Por Allan da Rosa/Edições Toró
Na Bahia, a poeta e professora Lívia Natália é pressionada por publicar o poema “Quadrilha”. Junto com ela, dentro dela e ao seu redor toda a liberdade de expressão e a reflexão da arte, da ficção e da Poesia podem ser estranguladas quando se vislumbra que a pressão da PM no estado arranque o poema antes de terminar a circulação de 2 meses prevista e contratada. É de Censura descarada que falamos. A que ampara o genocídio diário. A que dança na baba dos programas de TV que nos carimbam a pecha de herdeiros da vala e dos presídios.

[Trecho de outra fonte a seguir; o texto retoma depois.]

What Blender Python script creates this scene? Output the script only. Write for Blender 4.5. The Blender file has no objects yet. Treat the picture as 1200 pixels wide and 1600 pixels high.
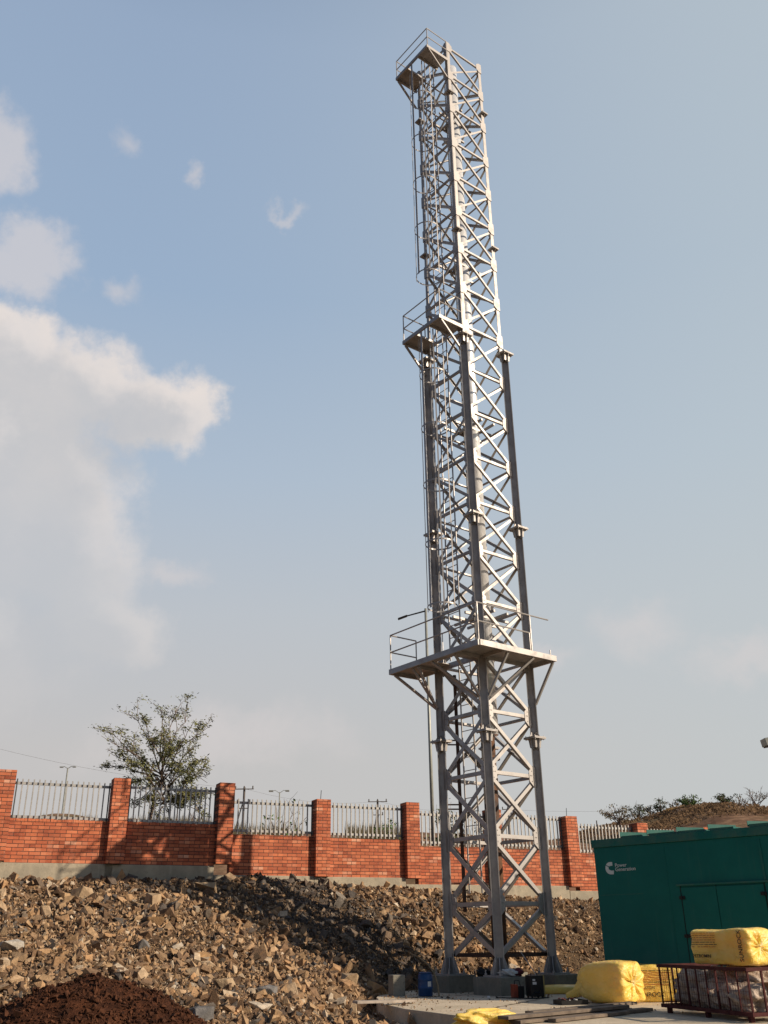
import bpy, bmesh, math, random
import numpy as np
from mathutils import Vector, Matrix
R = math.radians
SC = bpy.context.scene
COL = SC.collection
random.seed(7); RNG = np.random.default_rng(11)

# ------------------------------------------------------------------ camera
HC = 1.15
FPX, PITCH, ROLL = 1446.3, 0.4270, -0.0143      # focal length in px of a 1200 px wide frame
_c, _s = math.cos(PITCH), math.sin(PITCH)
_R = Vector((1, 0, 0)); _F = Vector((0, _c, _s)); _U = Vector((0, -_s, _c))
CR = _R * math.cos(ROLL) + _U * math.sin(ROLL)
CU = -_R * math.sin(ROLL) + _U * math.cos(ROLL)
cam = bpy.data.cameras.new('camera'); camo = bpy.data.objects.new('camera', cam); COL.objects.link(camo)
m = Matrix.Identity(4)
for i in range(3):
    m[i][0] = CR[i]; m[i][1] = CU[i]; m[i][2] = -_F[i]
m[2][3] = HC
camo.matrix_world = m
cam.sensor_fit = 'HORIZONTAL'; cam.sensor_width = 36.0; cam.lens = 36.0 * FPX / 1200.0
cam.clip_start = 0.1; cam.clip_end = 5000
SC.camera = camo
SC.render.resolution_x = 768; SC.render.resolution_y = 1024
SC.view_settings.view_transform = 'Standard'; SC.view_settings.look = 'None'
SC.view_settings.exposure = 0.07; SC.view_settings.gamma = 1.0

def at(x, y, Y):
    """point of the place seen at photo pixel x, y, at the distance Y ahead"""
    d = _F * FPX + CR * (x - 600) - CU * (y - 800)
    d = d * (Y / d.y)
    return Vector((d.x, d.y, d.z + HC))

# ------------------------------------------------------------------ sun
SUN_AZ, SUN_EL = 110.0, 25.0
sdir = Vector((math.sin(R(SUN_AZ)) * math.cos(R(SUN_EL)), math.cos(R(SUN_AZ)) * math.cos(R(SUN_EL)), math.sin(R(SUN_EL))))
sl = bpy.data.lights.new('sun', 'SUN'); so = bpy.data.objects.new('sun', sl); COL.objects.link(so)
sl.energy = 4.9; sl.angle = R(0.5); sl.color = (1.0, 0.84, 0.66)
so.rotation_euler = (-sdir).to_track_quat('-Z', 'Y').to_euler(); so.location = (30, -10, 30)

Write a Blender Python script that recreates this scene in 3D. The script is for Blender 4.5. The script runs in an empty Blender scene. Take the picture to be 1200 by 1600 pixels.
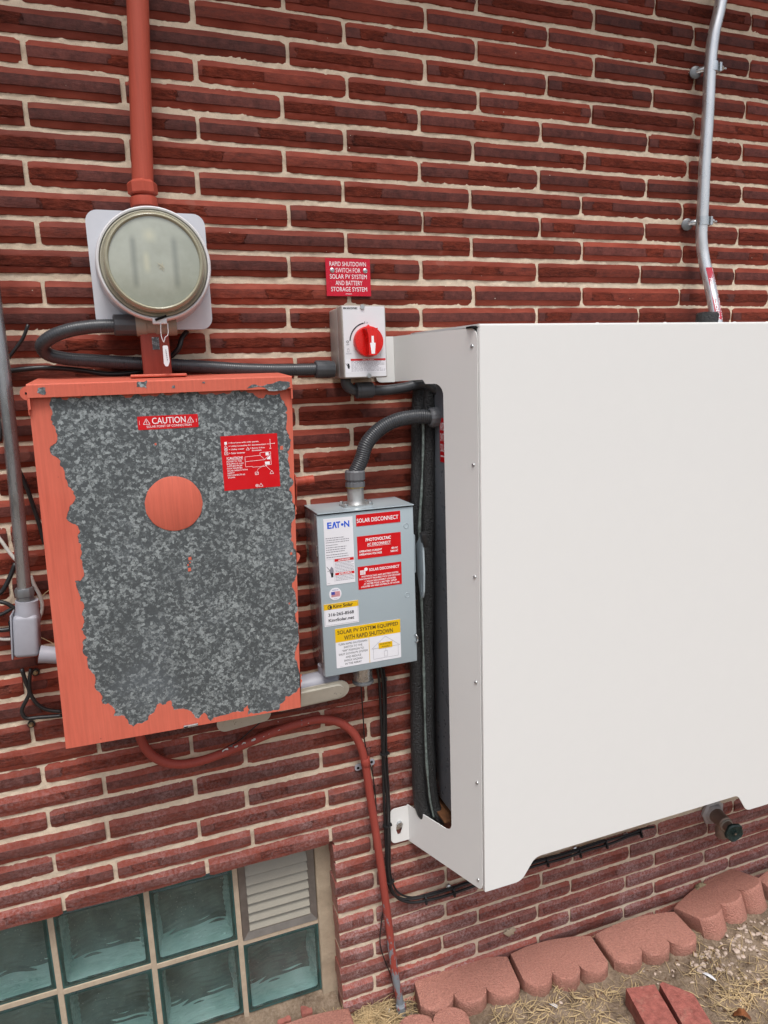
import bpy, bmesh, math, random
import numpy as np
from mathutils import Vector, Matrix
from mathutils.geometry import tessellate_polygon
PI = math.pi
scene = bpy.context.scene

# ------------------------------------------------------------------ camera
cam_data = bpy.data.cameras.new('camera')
camera = bpy.data.objects.new('camera', cam_data)
scene.collection.objects.link(camera)
cam_data.sensor_fit = 'VERTICAL'
cam_data.sensor_height = 24.0
cam_data.sensor_width = 18.0
cam_data.lens = 1074.32 / 1600.0 * 24.0
cam_data.clip_start = 0.02
cam_data.clip_end = 300.0
M = [[0.940148, -0.338914, -0.035494], [-0.095501, -0.162061, -0.982148], [0.327112, 0.926754, -0.184728]]            # world -> camera (x right, y down, z forward)
POS = (-0.3491, -1.5063, 1.6841)
camera.matrix_world = Matrix(((M[0][0], -M[1][0], -M[2][0], POS[0]),
                              (M[0][1], -M[1][1], -M[2][1], POS[1]),
                              (M[0][2], -M[1][2], -M[2][2], POS[2]),
                              (0, 0, 0, 1)))
scene.camera = camera

# ------------------------------------------------------------------ sky, sun, exposure
SUN_EL, SUN_AZ = math.radians(64), math.radians(186)      # azimuth clockwise from +Y: behind the photographer
world = bpy.data.worlds.new('World')
scene.world = world
world.use_nodes = True
wn = world.node_tree
wn.nodes.clear()
sky = wn.nodes.new('ShaderNodeTexSky')
sky.sky_type = 'NISHITA'
sky.sun_disc = False
sky.sun_elevation = SUN_EL
sky.sun_rotation = SUN_AZ
sky.dust_density = 4.0
sky.ozone_density = 1.0
hsv = wn.nodes.new('ShaderNodeHueSaturation')
hsv.inputs['Saturation'].default_value = 0.50
bg = wn.nodes.new('ShaderNodeBackground')
bg.inputs['Strength'].default_value = 0.138
wo = wn.nodes.new('ShaderNodeOutputWorld')
wn.links.new(sky.outputs[0], hsv.inputs['Color'])
wn.links.new(hsv.outputs[0], bg.inputs['Color'])
wn.links.new(bg.outputs[0], wo.inputs[0])
sun_data = bpy.data.lights.new('sun', 'SUN')
sun_data.energy = 1.5
sun_data.angle = math.radians(20)
sun_data.color = (1.0, 0.985, 0.96)
sun = bpy.data.objects.new('sun', sun_data)
scene.collection.objects.link(sun)
sdir = Vector((math.sin(SUN_AZ) * math.cos(SUN_EL), math.cos(SUN_AZ) * math.cos(SUN_EL), math.sin(SUN_EL)))
sun.rotation_euler = sdir.to_track_quat('Z', 'Y').to_euler()
sun.location = (0, -4, 6)
scene.view_settings.view_transform = 'Standard'
scene.view_settings.look = 'None'
scene.view_settings.gamma = 1.0
scene.view_settings.use_curve_mapping = False
scene.view_settings.exposure = 0.48

C = scene.collection
rng = random.Random(7)

# ------------------------------------------------------------------ materials
def N(nt, typ, **kw):
    n = nt.nodes.new(typ)
    for k, v in kw.items():
        if k in n.inputs: n.inputs[k].default_value = v
        else: setattr(n, k, v)
    return n

def new_mat(name):
    m = bpy.data.materials.new(name)
    m.use_nodes = True
    nt = m.node_tree
    bsdf = nt.nodes['Principled BSDF']
    return m, nt, bsdf

def ramp(nt, src, stops):
    r = nt.nodes.new('ShaderNodeValToRGB')
    cr = r.color_ramp
    while len(cr.elements) < len(stops): cr.elements.new(0.5)
    for e, (p, c) in zip(cr.elements, stops):
        e.position = p
        e.color = (c, c, c, 1) if isinstance(c, (int, float)) else (*c, 1)
    nt.links.new(src, r.inputs[0])
    return r.outputs[0]

def mixc(nt, fac, a, b, mode='MIX'):
    n = nt.nodes.new('ShaderNodeMix')
    n.data_type = 'RGBA'
    n.blend_type = mode
    for idx, v in ((0, fac), (6, a), (7, b)):
        if isinstance(v, bpy.types.NodeSocket): nt.links.new(v, n.inputs[idx])
        elif idx == 0: n.inputs[0].default_value = v
        else: n.inputs[idx].default_value = (*v, 1)
    return n.outputs[2]

def math_n(nt, op, a, b=None, clamp=False):
    n = nt.nodes.new('ShaderNodeMath')
    n.operation = op
    n.use_clamp = clamp
    for i, v in enumerate((a, b)):
        if v is None: continue
        if isinstance(v, bpy.types.NodeSocket): nt.links.new(v, n.inputs[i])
        else: n.inputs[i].default_value = v
    return n.outputs[0]

def coords(nt, kind='Object', scale=(1, 1, 1), rand=0.0):
    tc = nt.nodes.new('ShaderNodeTexCoord')
    out = tc.outputs[kind]
    if kind == 'World':
        pass
    mp = nt.nodes.new('ShaderNodeMapping')
    mp.inputs['Scale'].default_value = scale
    nt.links.new(out, mp.inputs['Vector'])
    if rand:
        oi = nt.nodes.new('ShaderNodeObjectInfo')
        s = math_n(nt, 'MULTIPLY', oi.outputs['Random'], rand)
        cb = nt.nodes.new('ShaderNodeCombineXYZ')
        nt.links.new(s, cb.inputs[0]); nt.links.new(s, cb.inputs[1]); nt.links.new(s, cb.inputs[2])
        nt.links.new(cb.outputs[0], mp.inputs['Location'])
    return mp.outputs[0]

def noise(nt, vec, scale, detail=4, rough=0.6, dist=0.0):
    n = N(nt, 'ShaderNodeTexNoise', Scale=scale, Detail=detail, Roughness=rough, Distortion=dist)
    nt.links.new(vec, n.inputs['Vector'])
    return n.outputs[0]

def bump(nt, bsdf, height, strength=0.3, dist=0.001, prev=None):
    b = N(nt, 'ShaderNodeBump', Strength=strength, Distance=dist)
    nt.links.new(height, b.inputs['Height'])
    if prev is not None: nt.links.new(prev, b.inputs['Normal'])
    nt.links.new(b.outputs[0], bsdf.inputs['Normal'])
    return b.outputs[0]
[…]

“Quadrilha” Maria não amava João, Apenas idolatrava seus pés escuros. Quando João morreu, assassinado pela PM, Maria guardou todos os seus sapatos. (do livro Correntezas e outros estudos Marinhos, Ed. Ogum´s Toques, 2015.)
Expostos em cartazes pelas ruas de Itabuna, pelo projeto “Poesia nas Ruas” da Fundação Cultural da Bahia para a propagação de reflexões e desfrute literário, os versos incomodaram policiais que se dizem vitimados e injustiçados pela obra. Lívia Natália então já recebeu incontáveis ameaças e ofensas. E, assim, todos nós também.
Seu poema “Quadrilha” mescla uma mira certeira com um ritmo envolvente e imagens nítidas, quase silenciosas de um afeto tombado. É paródia de um clássico poema de um grande poeta brasileiro, Carlos Drummond de Andrade, e oferece com leve amargura, serenidade dilacerada, a pergunta se podemos nos calar diante do genocídio do povo preto que voga do Acre ao Rio Grande do Sul e que na Bahia, especialmente, encontra aplausos de governantes e de grande parcela da sociedade que patrocina ou se cala diante dos assassinatos de negros. Querem que se torne algo mesmo corriqueiro, que nos acostumemos com esse terror oficial. Porém, tal matança também enfrenta muita resistência organizada, questionamento e luta nas favelas, escolas, universidades e mídias que não topam reproduzir a nojeira das grandes emissoras.
Não vou forrar de estatísticas aqui os exemplos do nosso sangue derramado a cada hora, nem expor os muitos efeitos desse genocídio já ancestral, pilar da formação deste país. Além da violência psicológica, da diarreia infantil, da fome e tristeza pela negação de trabalho, a destruição de nossa gente tem numa mão a metralhadora e na outra a borracha e o aval de juízes também deformados mentalmente em suas faculdades e famílias desde cedo com os valores (?) racistas, tanto quanto qualquer um que seja bombardeado dia-a-dia com os estereótipos atribuídos a negros e moradores de periferias nos programas de crime na TV.